Cette dernière a réussi, on se demande bien par quel subterfuge, à s’accoquiner avec tout ce que la Toscane et plus particulièrement Florence compte de nobles, d’aristocrates et de patriciens.
Les Aldobrandini, les Albizzi, les Pazzi, l’ancienne grande duchesse de Lucques, le gouverneur autrichien, le prince Starhemberg et le cardinal Consalvi comptent au nombre de ses relations que la comtesse Miniaci entretient avec habilité, à grands renforts de diplomatie mais aussi avec une assiduité pour le moins équivoque.
Âgée de moins de trente ans, elle reçoit tout ce beau monde dans son petit palais du quartier de l’Oltrarno à Florence.
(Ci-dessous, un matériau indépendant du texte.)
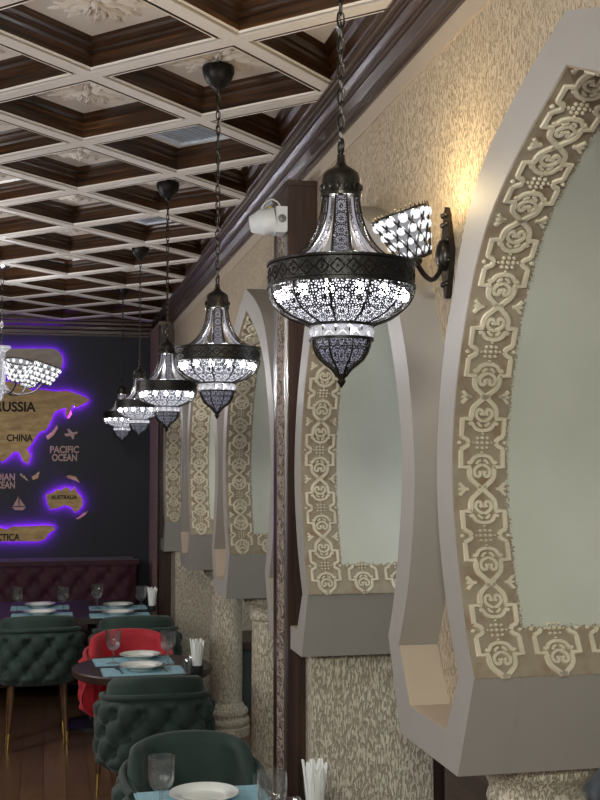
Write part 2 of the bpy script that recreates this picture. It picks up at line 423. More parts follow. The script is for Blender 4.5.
# ------------------------------------------------------------------ the arcade
MID = [1.77, 3.283, 4.98, 6.49, 8.00]
INN = [(.455, -.44), (.495, -.366), (.528, -.276), (.560, -.159), (.577, -.06), (.575, .04), (.556, .132), (.520, .236), (.467, .343), (.420, .413), (.359, .478), (.281, .534), (.181, .590), (.090, .632), (0, .671)]
OUT = [(.544, -.451), (.590, -.37), (.627, -.286), (.662, -.166), (.676, -.06), (.674, .027), (.655, .137), (.622, .247), (.568, .357), (.506, .468), (.440, .549), (.366, .612), (.267, .664), (.150, .713), (0, .764)]
inn = catmull(INN, 5); out = catmull(OUT, 5)
def arch_path(half): return [(-s, z) for s, z in half[:-1]] + half[::-1]      # from near foot over the apex to the far foot

# textured wall with the arched openings
b = MB()
bays = [(.2, 2.526), (2.526, 4.165), (4.165, 5.735), (5.735, 7.245), (7.245, YB)]
for mid, (y0, y1) in zip(MID, bays):
    pth = arch_path(inn)
    poly = [(y0, -.585), (mid - .62, -.585), (mid - .56, -.45)] + [(mid + s, z) for s, z in pth] + [(mid + .56, -.45), (mid + .62, -.585), (y1, -.585), (y1, 1.2), (y0, 1.2)]
    b.prism(poly, lambda a, z, d: (d, a, HC + z), XW, XI)
structure(b.build('wall_right', M['bark_wall'], smooth=0))
b = MB(); b.box(.845, XI + .6, 8.985, YB, 0, HC + 1.10); structure(b.build('wall_corner', M['bark_brown'], smooth=0))

# --- one arch surround: rim, soffit panel with relief
class Path:
    def __init__(s, pts):
        s.p = pts; s.L = [0]
        for a, c in zip(pts, pts[1:]): s.L.append(s.L[-1] + math.hypot(c[0] - a[0], c[1] - a[1]))
    def at(s, t):
        t = max(-.05, min(s.L[-1] + .05, t)); i = 0
        while i < len(s.p) - 2 and s.L[i + 1] < t: i += 1
        a, c = s.p[i], s.p[i + 1]; d = (s.L[i + 1] - s.L[i]) or 1; k = (t - s.L[i]) / d
        tx, tz = (c[0] - a[0]) / d, (c[1] - a[1]) / d
        return (a[0] + (c[0] - a[0]) * k, a[1] + (c[1] - a[1]) * k), (-tz, tx)     # point, normal (towards the opening for the far half)
far = Path(inn)                             # far half, foot -> apex ; normal points to smaller s
LEN = far.L[-1]
NT = 7; TL = .2015
BAND = .122
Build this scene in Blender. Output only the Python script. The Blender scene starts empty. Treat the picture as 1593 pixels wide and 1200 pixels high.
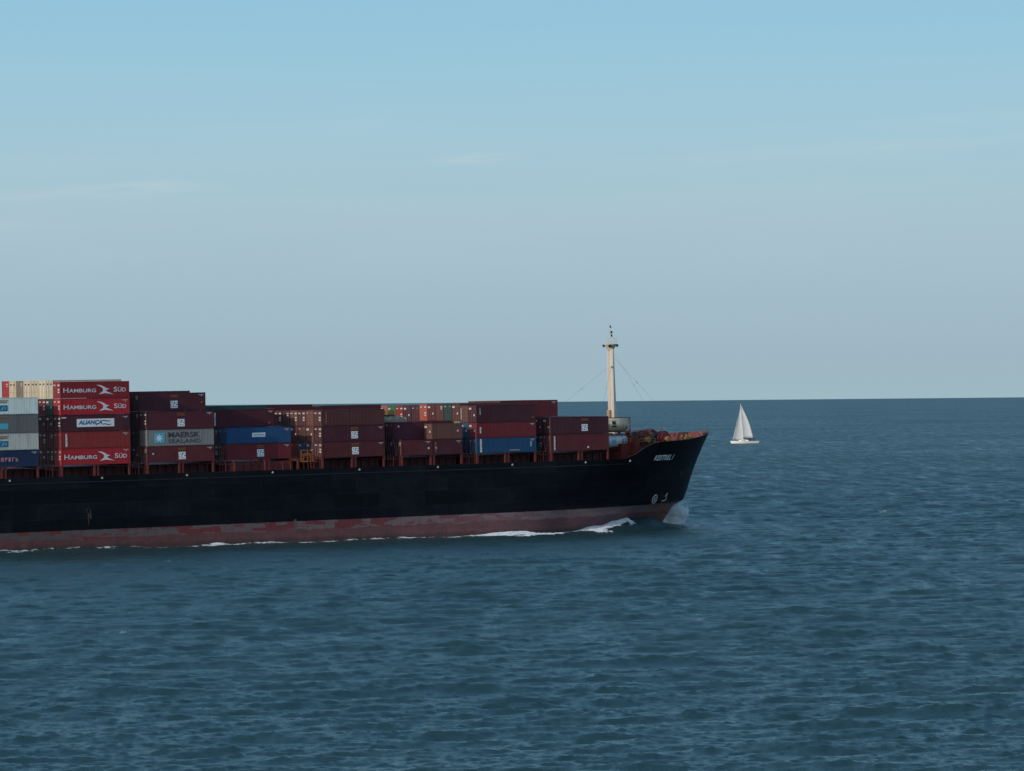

Séductrice dans l’âme, elle réussit à mettre dans sa poche les épouses de ses amphitryons masculins qui ne manquent pas de lui faire une cour sinon appuyée tout du moins visible et évidente.
Naturellement, on lui prête moult aventures et pas seulement avec des hommes. Sont-ce des commérages ? Personne ne le sait vraiment.
C’est un halo de mystères qui entoure cette sulfureuse comtesse aux formes généreuses et au charme indéniable à tel point que le vieil ambassadeur des Etats pontificaux, Bénito Calvi, s’interroge au sujet de la comtesse Miniaci en se demandant si elle fut élevée « dans un couvent ou dans la plus huppée des maisons de plaisir ».
Il y a un peu de Milady de Winter, héroïne des Trois Mousquetaires d’Alexandre Dumas, dans cette comtesse Miniaci. Sont-elles, l’une et l’autre, des gourgandines ou des envoyées en mission au service d’une raison supérieure : la raison d’État ? Ou les deux à la fois ?
A l’instar de Milady, la belle comtesse n’hésite pas à recourir à des méthodes expéditives pour se débarrasser d’un « gêneur » comme ce fut le cas de son intendant irlandais dont on retrouvera le corps flottant dans l’Arno.
Mais là n’est pas la moindre des interrogations au sujet de la belle italienne. Nous sommes en plein congrès de Vienne qui doit statuer sur le devenir de la France, de l’Europe et du « grand proscrit », c’est à dire l’Empereur Napoléon, ainsi que le nomme JM Rouart.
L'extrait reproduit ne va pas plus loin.